Wages of cosmopolitanism
It’s been a long time since I lived in a city whose football team I was a partisan of (and then it was the Lions, which will undermine your very capacity for sports partisanship). Now I live in the Bay Area, where two lousy teams block up the Sunday football spots on TV. Most poignantly, today sees this programming adjustment: National Fox broadcast – Giants (5-1) vs. Steelers (5-1); Regional Fox broadcast – Seahawks (1-5) vs. Forty-Niners (2-5). I’m sure there are people in the area who would prefer to see the latter game. But my years of abstract dwelling in the cosmopolis leave me completely unable to sympathize with such rubes and hayseeds.
Interesting.

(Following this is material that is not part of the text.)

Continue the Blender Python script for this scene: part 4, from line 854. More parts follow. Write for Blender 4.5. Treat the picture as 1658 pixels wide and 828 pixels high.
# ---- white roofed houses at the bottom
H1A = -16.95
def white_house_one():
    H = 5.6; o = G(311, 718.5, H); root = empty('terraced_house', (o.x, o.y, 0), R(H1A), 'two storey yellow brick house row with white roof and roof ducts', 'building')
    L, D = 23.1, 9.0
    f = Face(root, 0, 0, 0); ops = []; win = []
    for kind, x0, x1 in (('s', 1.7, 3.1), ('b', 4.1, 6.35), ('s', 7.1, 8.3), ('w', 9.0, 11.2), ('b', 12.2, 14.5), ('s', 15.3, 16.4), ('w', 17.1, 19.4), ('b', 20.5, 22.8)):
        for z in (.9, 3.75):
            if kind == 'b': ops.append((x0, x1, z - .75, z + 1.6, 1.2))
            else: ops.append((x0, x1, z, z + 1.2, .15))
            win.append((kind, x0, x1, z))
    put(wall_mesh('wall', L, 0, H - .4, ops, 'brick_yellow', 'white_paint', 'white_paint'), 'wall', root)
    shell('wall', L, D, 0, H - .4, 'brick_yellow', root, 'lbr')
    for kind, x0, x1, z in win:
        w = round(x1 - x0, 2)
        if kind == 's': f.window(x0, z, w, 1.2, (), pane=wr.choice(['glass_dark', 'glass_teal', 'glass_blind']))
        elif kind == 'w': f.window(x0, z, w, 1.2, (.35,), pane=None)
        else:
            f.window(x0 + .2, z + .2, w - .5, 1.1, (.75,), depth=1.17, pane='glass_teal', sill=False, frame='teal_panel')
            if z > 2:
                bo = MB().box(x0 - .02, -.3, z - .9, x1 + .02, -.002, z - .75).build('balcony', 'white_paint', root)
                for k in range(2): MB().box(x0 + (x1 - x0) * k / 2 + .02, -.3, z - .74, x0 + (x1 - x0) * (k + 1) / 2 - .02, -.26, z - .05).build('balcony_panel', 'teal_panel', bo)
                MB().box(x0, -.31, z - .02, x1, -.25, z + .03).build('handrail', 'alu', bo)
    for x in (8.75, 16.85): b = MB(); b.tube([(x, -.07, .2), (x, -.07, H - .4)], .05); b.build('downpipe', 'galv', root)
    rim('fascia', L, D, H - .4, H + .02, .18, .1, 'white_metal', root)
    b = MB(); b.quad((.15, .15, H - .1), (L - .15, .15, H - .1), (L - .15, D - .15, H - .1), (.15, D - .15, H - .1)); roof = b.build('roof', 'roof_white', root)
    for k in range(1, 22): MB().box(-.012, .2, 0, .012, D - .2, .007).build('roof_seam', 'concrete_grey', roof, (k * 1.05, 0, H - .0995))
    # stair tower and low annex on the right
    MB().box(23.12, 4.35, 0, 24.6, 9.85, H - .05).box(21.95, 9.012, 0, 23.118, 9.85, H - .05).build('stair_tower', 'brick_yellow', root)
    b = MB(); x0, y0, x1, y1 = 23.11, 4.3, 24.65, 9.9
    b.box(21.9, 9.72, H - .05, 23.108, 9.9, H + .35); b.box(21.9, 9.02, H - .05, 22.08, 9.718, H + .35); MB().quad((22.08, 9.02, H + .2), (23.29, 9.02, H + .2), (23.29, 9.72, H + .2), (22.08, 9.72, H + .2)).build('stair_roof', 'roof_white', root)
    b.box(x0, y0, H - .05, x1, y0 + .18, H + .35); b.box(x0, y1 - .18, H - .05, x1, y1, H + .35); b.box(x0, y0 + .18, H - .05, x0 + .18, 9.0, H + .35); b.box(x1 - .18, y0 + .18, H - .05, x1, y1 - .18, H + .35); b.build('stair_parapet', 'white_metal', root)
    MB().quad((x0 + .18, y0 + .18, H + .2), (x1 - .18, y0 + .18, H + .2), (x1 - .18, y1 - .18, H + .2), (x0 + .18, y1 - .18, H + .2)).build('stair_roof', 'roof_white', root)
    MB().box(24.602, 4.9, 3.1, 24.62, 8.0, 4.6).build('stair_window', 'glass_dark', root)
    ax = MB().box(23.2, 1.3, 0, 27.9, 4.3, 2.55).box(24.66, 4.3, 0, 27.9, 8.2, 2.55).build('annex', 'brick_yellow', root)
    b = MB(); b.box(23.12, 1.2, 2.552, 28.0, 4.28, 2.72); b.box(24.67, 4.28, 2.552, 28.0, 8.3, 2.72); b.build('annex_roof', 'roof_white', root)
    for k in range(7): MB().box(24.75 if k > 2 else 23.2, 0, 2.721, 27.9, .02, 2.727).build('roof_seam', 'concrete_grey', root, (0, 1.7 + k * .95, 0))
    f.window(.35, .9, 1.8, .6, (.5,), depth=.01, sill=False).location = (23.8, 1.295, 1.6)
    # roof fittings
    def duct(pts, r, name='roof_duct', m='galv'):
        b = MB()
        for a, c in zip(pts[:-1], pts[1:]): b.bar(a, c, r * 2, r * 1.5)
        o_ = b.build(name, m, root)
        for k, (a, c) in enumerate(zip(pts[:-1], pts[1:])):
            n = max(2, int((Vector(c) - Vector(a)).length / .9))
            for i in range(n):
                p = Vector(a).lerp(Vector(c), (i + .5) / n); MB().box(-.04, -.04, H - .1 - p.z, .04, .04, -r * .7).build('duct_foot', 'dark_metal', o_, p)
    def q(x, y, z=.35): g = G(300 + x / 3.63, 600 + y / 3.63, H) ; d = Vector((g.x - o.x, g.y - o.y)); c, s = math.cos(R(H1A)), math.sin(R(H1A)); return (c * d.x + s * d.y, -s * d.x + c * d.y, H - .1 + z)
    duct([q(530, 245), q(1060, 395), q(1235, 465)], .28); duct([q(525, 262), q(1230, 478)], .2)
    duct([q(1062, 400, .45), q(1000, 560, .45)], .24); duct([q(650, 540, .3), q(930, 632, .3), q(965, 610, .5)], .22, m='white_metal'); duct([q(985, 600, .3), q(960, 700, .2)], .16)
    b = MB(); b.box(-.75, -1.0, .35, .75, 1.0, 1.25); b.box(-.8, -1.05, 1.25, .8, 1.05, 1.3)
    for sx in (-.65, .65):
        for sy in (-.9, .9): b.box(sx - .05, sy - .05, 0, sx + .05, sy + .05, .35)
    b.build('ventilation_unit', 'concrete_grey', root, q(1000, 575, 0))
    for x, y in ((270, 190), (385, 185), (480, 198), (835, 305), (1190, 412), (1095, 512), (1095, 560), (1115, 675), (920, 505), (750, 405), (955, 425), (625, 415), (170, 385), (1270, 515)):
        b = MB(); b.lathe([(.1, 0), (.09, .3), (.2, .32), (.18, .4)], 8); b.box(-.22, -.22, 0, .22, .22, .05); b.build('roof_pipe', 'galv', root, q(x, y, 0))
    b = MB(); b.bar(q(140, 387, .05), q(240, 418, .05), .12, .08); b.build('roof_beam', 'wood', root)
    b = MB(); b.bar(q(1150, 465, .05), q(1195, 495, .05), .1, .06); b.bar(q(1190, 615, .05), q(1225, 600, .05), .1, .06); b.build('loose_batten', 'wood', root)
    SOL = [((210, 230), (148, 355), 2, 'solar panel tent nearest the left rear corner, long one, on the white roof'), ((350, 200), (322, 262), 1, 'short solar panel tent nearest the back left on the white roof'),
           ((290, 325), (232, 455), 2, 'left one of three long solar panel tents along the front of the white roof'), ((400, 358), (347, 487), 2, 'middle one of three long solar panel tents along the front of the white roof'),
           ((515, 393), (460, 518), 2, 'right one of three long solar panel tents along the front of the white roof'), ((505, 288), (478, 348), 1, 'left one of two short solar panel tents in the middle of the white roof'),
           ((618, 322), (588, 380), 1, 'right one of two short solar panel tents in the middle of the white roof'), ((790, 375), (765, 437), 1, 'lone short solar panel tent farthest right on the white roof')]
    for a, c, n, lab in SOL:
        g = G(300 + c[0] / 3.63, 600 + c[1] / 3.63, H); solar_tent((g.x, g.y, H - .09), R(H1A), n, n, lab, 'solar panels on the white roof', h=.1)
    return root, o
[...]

I live in Pittsburgh, and think I would’ve preferred to avoid watching the Steelers during that fourth quarter. Does that make me a cosmopolitan?
— Justin · Oct 26, 11:36 PM · #
It’s not often you hear the good people of San Francisco called hayseeds in comparison with the gun-clingers of Pennsylvania.
— Patrick · Oct 27, 01:57 PM · #
The NFL’s broadcast contract structure is simply infuriating. Broadcast networks like their near-monopoly, so the NFL is afraid of giving extended rights to cable. But they can’t entirely ignore the market for national games, so they cut an exclusive deal with DirecTV.
Being an NFL nut, I pay and pay through the nose for Sunday Ticket on DirecTV, with added extortion for HD broadcasts. It’s worth it, but I look forward to the day when you can get Sunday Ticket through cable as well, if only so that competition will bring the price down.